The new chief executive is still learning. Reflecting on his first year in public office, Bush says his biggest frustration is sitting through ``hours and hours of meetings'' each week: ``It can wear you out where you're sitting and working on other people's agendas. We've had a couple of periods where I just felt like I lost control over what we were doing, and what I was doing personally.''

To help Bush manage his time better, his staff sets aside one day each month when Bush controls his schedule and ``nobody schedules me but me,'' he said. He wants to spend more time reflecting, bouncing ideas off others and anticipating problems before they happen.

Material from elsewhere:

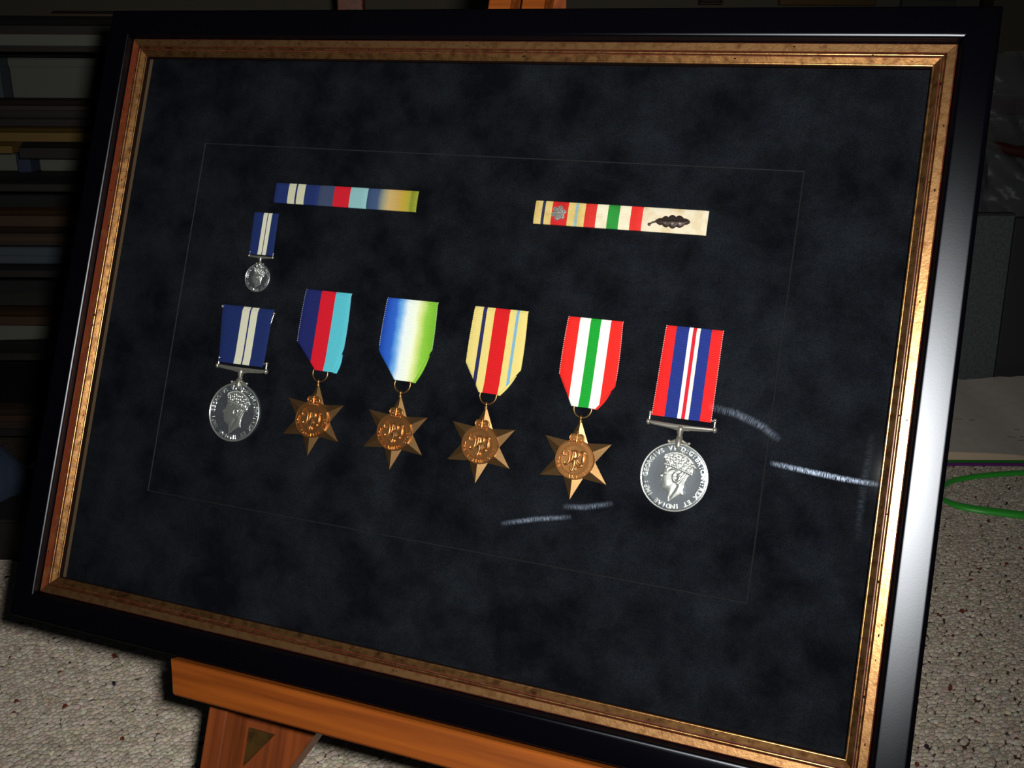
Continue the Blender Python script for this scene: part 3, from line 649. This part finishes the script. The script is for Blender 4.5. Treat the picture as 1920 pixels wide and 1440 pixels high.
def campaign_star(x, y, legend, label, start, step):
    root = empty('campaign_star', MF @ T(x*MM,y*MM,ZM), label, 'medal', 'bronze stars along the row of medals')
    if not SP:
        b = MB(); RT, RN = 21.4, 10.9; top = []; bot = []
        for i in range(6):
            a = math.radians(90-60*i); n_ = math.radians(60-60*i)
            top += [(RT*math.cos(a),RT*math.sin(a),1.1),(RN*math.cos(n_),RN*math.sin(n_),0.75)]
        c = (0,0,3.3); vs = top+[c]+[(p[0],p[1],0.25) for p in top]
        b.add(vs, [(12,(i+1)%12,i) for i in range(12)]+[(i,(i+1)%12,13+(i+1)%12,13+i) for i in range(12)]+[tuple(13+i for i in range(12))])
        SP['star'] = b.build('star_body', M['bronze'], root, MM)
        d = MB(); d.lathe([(10.75,1.2),(10.75,3.2),(10.5,3.45),(10.1,3.45),(9.9,3.2),(8.2,3.2),(8.05,3.45),(7.65,3.45),(7.45,3.0),(4,2.85),(1,2.85)],72)
        SP['circ'] = d.build('circlet', M['bronze_relief'], root, MM, smooth=35)
        s = MB()
        for st in CYPHER:
            P = smooth_path(st,5); m = len(P)
            rr = [0.36+0.30*math.sin(pi*i/(m-1)) for i in range(m)]
            s.tube([(p.x,p.y,3.05) for p in P], rr, 8)
        s.tube([(4.75+0.5*math.sin(pi*t/8)*0,3.4-5.4*t/8,3.1) for t in range(9)],[0.2+0.75*math.sin(pi*t/8) for t in range(9)],8,flat=0.7)
        SP['cyph'] = s.build('cypher', M['bronze_relief'], root, MM, smooth=60)
        k = MB()                                # royal crown over the circlet
        k.prism([(-2.9,8.5),(2.9,8.5),(3.1,9.4),(-3.1,9.4)],2.6,4.1,0.25,0.3)
        k.prism([(-3.0,9.4),(3.0,9.4),(4.0,11.0),(3.6,12.6),(2.0,13.4),(0,13.0),(-2.0,13.4),(-3.6,12.6),(-4.0,11.0)],2.2,3.6,0.4,0.5)
        for q in (-1,1): k.tube([(p.x,p.y,3.7) for p in smooth_path([(q*2.9,9.4),(q*4.0,11.2),(q*3.2,13.0),(q*1.6,13.4),(0,12.6)],4)],0.42,8)
        k.tube([(0,9.4,3.8),(0,12.8,3.9)],0.4,8); k.ball((0,13.4,3.7),0.75,10,6); k.tube([(-0.8,14.5,3.6),(0.8,14.5,3.6)],0.28,6); k.tube([(0,13.9,3.6),(0,15.3,3.6)],0.28,6)
        for i in range(5): k.ball((-2.4+1.2*i,8.95,4.1),0.35,8,6)
        for i in (-1,1): k.ball((i*1.9,10.6,3.7),0.6,8,6); k.ball((i*1.2,11.9,3.6),0.4,8,6)
        SP['crown'] = k.build('crown', M['bronze_relief'], root, MM, smooth=50)
        l = MB(); l.ball((0,22.4,1.6),1.25,12,8,(0.9,1.25,0.9)); l.tube([(0,20.0,1.3),(0,21.6,1.5)],[1.3,0.95],10)
        SP['loop'] = l.build('suspension_loop', M['bronze'], root, MM, smooth=60)
        rg = MB(); rg.tube([(0.2+4.9*math.cos(2*pi*i/40),27.4+4.9*math.sin(2*pi*i/40),1.35) for i in range(40)],0.55,10,closed=True)
        SP['ring'] = rg.build('ring', M['bronze'], root, MM, smooth=60)
    else:
        for kk in SP:
            o = SP[kk].copy(); COL.objects.link(o); o.parent = root
    l = MB(); arc_text(l, legend, 9.05, start, step, 2.15, 3.15, 0.45, inward=True)
    l.build('legend', M['bronze_relief'], root, MM)
    return root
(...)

``That's kind of my job,'' Bush said.

BUSH'S FIRST YEAR
Highlights of Gov. Jeb Bush's first year in office:
BUDGET: Vetoed $313 million in projects in lawmakers' districts, most of which he called ``turkeys'' lacking any statewide benefit. Imposed criteria for future projects - including advance review by the governor's staff.
ENVIRONMENT: Expanded Preservation 2000, the state's open-space program, by $3 billion over the next decade. He angered environmentalists by not approving $100 million for restoration of the Everglades, but said Glades restoration will be a priority in 2000.
HUMAN SERVICES: Facing a federal lawsuit he inherited when he took office, Bush increased the state budget for the developmentally disabled by $200 million a year and accelerated the trend of having nonprofit private groups provide foster care and family services.
RACE RELATIONS: Uncharacteristically for a conservative Republican, Bush declared diversity an ``important state goal.'' But he angered black leaders and some women when he proposed ending affirmative action and racial preferences in state contracting, hiring and university admissions, replacing it with a voluntary diversity program and guaranteed university admissions for the top 20 percent of high school students.
TRANSPORTATION: Derailed a costly high-speed rail system planned to link Miami with Orlando and Tampa, calling it a boondoggle, and diverted $70 million to a new ``fast-track'' program of road projects with a tie to economic development.